Plays, operas and concerts are sold out, while authors give talks in bomb shelters. Lyubka said that at one such event, ‘Everyone felt like the early Christians in Rome, meeting in the catacombs.’
After curfew, culture is available online. In one clip, air-raid sirens provide the background for a striking new piece by the celebrated Ukrainian dancer and choreographer Svitlana Vechirka. In the days after the Russian invasion, Vechirka says her body felt ‘like a stone’, so she created the video of herself dancing in an apartment to document her ‘fear, numbness, despair, confusion’.
In New York, the newly appointed director of the Ukrainian Museum, Peter Doroshenko, says he is in ‘a sprint’ to make Ukrainian culture better known around the world. In September, he is putting on a show of one of Ukraine’s most celebrated artists, folklorist Maria Prymachenko. The exhibition will include 14 pictures rescued from the flames after a Russian missile hit a museum in Ivankiv.
There is also an increasing urgency to reclaim hundreds of Ukrainian artists who, arguably, have been misclassified as Russian. ‘It has reached a kind of boiling point in scholarly circles,’ Doroshenko says.
One of these ‘decolonization’ campaigns is for international museums to recognize the Ukrainian heritage of the painter Kazimir Malevich, whose abstract Black Square marked a turning point in modern art. Although Malevich worked mainly in Russia, he was born in Kyiv and identified as Ukrainian. Activists demand that he is no longer labelled ‘Russian, born in Ukraine’.

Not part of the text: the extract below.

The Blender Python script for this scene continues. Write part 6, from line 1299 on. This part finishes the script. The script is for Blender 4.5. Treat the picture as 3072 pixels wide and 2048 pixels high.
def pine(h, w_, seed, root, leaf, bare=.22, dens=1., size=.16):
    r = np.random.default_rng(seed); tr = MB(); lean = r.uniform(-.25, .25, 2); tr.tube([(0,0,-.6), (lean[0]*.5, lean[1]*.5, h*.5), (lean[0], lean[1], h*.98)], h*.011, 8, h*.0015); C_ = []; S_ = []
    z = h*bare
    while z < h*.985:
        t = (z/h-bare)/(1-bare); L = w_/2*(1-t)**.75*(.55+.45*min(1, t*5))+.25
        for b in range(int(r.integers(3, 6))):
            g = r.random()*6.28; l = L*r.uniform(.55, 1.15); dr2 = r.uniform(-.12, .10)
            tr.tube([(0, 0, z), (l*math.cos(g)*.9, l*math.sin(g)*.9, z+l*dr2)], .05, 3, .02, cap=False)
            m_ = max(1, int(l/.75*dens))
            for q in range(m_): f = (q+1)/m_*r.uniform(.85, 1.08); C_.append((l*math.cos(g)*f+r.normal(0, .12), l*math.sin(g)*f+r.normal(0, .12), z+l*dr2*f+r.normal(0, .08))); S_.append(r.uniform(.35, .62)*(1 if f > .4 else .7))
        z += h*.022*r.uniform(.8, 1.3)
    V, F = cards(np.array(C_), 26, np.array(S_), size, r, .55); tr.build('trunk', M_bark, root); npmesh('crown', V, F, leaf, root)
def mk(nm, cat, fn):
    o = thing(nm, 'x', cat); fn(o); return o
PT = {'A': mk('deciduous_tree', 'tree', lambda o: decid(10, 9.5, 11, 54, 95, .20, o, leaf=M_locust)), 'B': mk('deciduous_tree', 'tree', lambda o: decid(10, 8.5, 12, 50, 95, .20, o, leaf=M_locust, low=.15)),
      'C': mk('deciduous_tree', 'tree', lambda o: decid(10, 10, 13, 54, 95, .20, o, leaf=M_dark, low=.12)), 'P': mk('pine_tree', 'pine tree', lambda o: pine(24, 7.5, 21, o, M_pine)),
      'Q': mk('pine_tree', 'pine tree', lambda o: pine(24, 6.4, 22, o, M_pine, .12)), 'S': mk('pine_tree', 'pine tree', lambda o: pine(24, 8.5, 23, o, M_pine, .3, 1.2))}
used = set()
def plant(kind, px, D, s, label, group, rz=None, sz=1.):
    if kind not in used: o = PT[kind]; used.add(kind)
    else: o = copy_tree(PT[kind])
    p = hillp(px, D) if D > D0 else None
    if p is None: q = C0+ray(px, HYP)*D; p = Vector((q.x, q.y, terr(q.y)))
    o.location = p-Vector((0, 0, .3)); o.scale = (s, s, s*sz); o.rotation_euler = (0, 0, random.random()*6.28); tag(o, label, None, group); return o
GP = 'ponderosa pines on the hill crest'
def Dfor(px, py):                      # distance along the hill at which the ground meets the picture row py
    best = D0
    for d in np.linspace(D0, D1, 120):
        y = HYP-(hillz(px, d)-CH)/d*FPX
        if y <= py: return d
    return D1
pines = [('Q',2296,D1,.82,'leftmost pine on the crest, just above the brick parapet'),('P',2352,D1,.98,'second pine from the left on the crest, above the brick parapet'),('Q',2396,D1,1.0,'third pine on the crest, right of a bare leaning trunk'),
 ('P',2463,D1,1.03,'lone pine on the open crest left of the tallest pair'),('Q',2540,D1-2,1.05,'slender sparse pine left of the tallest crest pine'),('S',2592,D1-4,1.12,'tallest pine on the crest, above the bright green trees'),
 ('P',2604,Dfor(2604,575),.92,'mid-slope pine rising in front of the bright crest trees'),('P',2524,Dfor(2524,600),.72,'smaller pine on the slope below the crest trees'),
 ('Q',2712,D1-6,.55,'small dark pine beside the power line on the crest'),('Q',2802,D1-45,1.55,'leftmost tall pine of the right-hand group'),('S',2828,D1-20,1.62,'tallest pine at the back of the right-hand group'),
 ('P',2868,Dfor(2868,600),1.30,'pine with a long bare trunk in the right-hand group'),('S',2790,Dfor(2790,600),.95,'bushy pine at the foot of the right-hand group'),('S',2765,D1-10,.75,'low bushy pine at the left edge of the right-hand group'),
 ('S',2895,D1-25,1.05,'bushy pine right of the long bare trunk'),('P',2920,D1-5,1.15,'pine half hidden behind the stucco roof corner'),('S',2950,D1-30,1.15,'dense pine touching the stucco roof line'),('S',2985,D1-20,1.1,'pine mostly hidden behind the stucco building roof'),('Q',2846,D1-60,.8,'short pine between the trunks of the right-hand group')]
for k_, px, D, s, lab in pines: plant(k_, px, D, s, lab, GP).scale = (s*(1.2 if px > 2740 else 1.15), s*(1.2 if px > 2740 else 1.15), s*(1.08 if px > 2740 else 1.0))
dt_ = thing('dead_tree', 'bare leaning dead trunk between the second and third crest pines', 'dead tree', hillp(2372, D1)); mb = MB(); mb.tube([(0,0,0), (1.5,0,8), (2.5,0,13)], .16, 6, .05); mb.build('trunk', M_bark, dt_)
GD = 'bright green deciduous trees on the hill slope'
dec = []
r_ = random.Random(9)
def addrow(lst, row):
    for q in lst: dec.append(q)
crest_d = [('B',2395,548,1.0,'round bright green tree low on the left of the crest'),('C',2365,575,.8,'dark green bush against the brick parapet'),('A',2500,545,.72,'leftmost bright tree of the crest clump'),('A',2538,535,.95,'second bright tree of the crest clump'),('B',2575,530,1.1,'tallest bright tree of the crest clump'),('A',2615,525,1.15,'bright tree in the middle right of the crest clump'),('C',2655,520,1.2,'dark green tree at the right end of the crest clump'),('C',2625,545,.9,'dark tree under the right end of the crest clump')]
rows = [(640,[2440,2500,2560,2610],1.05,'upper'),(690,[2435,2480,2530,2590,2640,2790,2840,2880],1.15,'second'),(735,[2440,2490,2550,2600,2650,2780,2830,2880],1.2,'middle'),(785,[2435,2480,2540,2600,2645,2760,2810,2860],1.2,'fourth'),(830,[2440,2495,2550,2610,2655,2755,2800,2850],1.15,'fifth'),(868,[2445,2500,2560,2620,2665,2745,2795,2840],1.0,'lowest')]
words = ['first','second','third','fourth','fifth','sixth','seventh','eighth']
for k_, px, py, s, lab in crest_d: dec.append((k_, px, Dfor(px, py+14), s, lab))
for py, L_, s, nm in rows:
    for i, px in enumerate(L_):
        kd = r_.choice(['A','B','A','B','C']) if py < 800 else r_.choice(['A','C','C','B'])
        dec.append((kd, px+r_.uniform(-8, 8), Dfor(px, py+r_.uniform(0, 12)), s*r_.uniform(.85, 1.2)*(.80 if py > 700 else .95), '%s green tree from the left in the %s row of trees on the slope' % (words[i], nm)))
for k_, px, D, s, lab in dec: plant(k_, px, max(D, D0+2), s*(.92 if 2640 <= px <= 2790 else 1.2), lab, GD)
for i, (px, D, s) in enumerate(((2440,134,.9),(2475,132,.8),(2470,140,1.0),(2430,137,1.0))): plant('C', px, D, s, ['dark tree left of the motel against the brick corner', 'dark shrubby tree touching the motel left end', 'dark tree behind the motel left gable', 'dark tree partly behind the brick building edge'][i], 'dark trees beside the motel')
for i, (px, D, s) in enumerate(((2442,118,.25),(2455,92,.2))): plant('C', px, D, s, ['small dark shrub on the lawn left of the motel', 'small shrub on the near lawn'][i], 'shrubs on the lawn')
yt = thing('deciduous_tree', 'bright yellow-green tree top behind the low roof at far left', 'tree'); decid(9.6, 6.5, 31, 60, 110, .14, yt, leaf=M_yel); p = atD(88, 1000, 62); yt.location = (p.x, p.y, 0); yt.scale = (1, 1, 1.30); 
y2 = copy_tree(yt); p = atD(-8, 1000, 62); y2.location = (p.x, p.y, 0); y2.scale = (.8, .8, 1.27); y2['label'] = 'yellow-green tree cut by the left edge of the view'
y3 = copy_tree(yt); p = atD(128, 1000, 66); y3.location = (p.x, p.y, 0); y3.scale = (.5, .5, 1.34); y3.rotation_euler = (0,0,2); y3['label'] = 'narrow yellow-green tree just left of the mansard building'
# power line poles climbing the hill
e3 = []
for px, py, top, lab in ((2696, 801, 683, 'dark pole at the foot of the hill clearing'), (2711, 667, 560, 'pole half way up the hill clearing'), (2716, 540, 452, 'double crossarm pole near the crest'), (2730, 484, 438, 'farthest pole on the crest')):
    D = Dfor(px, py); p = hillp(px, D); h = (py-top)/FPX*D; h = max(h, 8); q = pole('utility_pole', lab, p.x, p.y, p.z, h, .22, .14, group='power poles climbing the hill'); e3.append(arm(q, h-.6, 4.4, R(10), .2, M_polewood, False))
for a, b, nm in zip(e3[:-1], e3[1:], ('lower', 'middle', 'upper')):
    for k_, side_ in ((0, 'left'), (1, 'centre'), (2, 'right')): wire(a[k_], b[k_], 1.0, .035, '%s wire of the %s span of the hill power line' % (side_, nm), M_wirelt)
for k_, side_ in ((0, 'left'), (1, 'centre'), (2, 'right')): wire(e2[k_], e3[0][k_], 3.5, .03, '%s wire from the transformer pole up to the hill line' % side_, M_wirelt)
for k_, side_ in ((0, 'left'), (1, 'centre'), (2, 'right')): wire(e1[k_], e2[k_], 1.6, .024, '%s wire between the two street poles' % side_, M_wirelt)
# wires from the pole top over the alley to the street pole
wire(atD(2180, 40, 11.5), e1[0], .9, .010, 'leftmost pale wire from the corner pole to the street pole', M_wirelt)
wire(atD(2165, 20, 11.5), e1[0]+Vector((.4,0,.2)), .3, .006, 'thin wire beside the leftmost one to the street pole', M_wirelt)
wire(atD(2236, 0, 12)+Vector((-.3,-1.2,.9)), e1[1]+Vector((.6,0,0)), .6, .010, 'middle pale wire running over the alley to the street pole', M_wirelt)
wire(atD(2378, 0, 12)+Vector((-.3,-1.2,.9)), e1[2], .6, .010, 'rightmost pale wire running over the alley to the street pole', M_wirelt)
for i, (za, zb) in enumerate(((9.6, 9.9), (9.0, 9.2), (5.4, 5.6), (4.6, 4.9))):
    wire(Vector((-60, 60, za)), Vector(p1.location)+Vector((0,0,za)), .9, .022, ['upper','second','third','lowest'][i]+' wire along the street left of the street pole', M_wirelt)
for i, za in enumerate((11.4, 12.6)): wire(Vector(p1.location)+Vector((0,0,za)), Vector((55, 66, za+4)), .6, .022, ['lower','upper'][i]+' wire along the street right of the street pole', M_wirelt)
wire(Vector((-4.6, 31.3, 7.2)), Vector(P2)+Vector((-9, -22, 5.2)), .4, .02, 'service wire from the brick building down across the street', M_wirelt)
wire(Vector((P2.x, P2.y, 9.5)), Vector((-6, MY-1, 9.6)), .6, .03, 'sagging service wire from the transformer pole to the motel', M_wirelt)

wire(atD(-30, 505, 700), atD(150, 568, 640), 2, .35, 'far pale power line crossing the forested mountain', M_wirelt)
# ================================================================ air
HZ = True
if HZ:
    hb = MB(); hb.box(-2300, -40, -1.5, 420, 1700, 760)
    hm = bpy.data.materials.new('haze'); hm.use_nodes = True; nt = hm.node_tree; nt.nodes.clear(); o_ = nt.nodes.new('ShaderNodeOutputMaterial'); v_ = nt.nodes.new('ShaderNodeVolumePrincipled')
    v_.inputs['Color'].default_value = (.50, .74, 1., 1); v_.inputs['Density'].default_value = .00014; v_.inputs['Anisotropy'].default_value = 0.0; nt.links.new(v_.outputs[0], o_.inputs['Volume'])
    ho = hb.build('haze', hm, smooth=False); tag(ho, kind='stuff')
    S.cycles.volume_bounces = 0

Artworks Putin came close to destroying are now on display in the Eye of the Storm, a modernist exhibition at the Thyssen-Bornemisza National Museum in Madrid.
All the Ukrainians I spoke to insist their country has more to offer than war. They feel the West has had a blind spot about Ukraine’s culture, lumping it with Russia, so why not showcase Ukrainian art treasures that have been moved abroad for safe keeping? As Amelina says: ‘We are much more than even our struggle for freedom.’